About THINGS ON WHICH I'VE STUMBLED (2008)

“Peter Cole is best known as a matchless translator of Hebrew poetry. With Things on Which I’ve Stumbled he matures into one of the handful of authentic poets in his own generation.” —Harold Bloom


In Peter Cole’s remarkable new book, the forces and sources that have long driven his work come together in singular fashion. Things on Which I’ve Stumbled rides a variable music that takes it from an archeology of mysterious poetic fragments unearthed in an ancient Egyptian synagogue to poignant political commentary on the blighted hills surrounding modern Jerusalem. “[A] major book,” ForeWord Magazine called it. “The title-poem is a tour de-force…. Readers searching for wholly modern poetry dealing with spiritual issues, grounded in history, and presented with great craft will find it in Cole’s new book.”

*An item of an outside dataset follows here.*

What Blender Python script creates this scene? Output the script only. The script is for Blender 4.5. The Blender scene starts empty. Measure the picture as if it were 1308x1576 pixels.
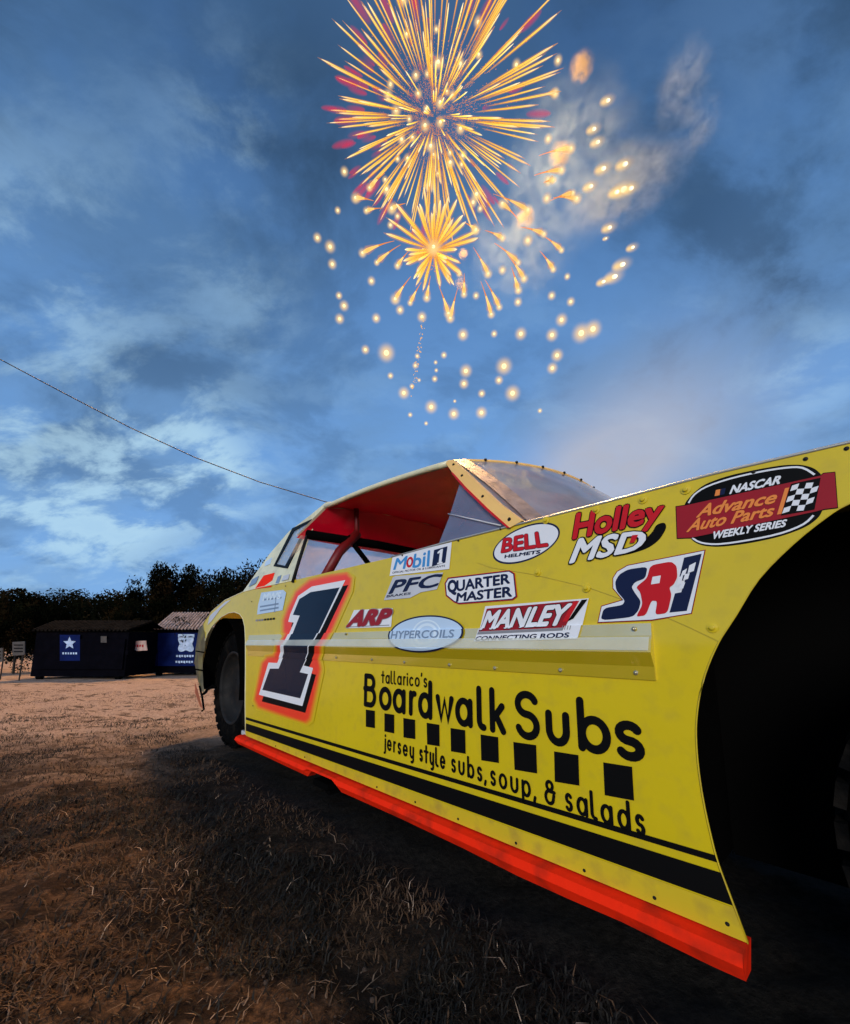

About THE DREAM OF THE POEM (2007)

“A brilliant and original body of Hebrew verse.... In Peter Cole's rich new anthology [The Dream of the Poem], the extent of [this] astonishing achievement is fully revealed for the first time in English.... His versions are masterly.” —Eric Ormsby, The New York Times Book Review


Hebrew culture experienced a renewal in medieval Spain that produced what is arguably the most powerful body of Jewish poetry written since the Bible. Fusing elements of East and West, Arabic and Hebrew, and the particular and the universal, this verse embodies an extraordinary sensuality and intense faith that transcend the limits of language, place, and time. Peter Cole reveals this remarkable poetic world to English readers with translations of “unsurpassed scope, quality and importance,” as one reviewer noted. The Dream of the Poem traces the arc of the entire period, presenting some four hundred poems by fifty-four poets, and including a panoramic historical introduction, short biographies of each poet, and extensive notes. The book is, said Gabriel Josipovici in The TLS, “a treasure trove, a labour of love and exceptional erudition, which will open up to the reader a world of poetry and culture as rich as anything in human civilization…. The range is astonishing … and [Cole] has produced a book which is by turns moving, charming, and funny.”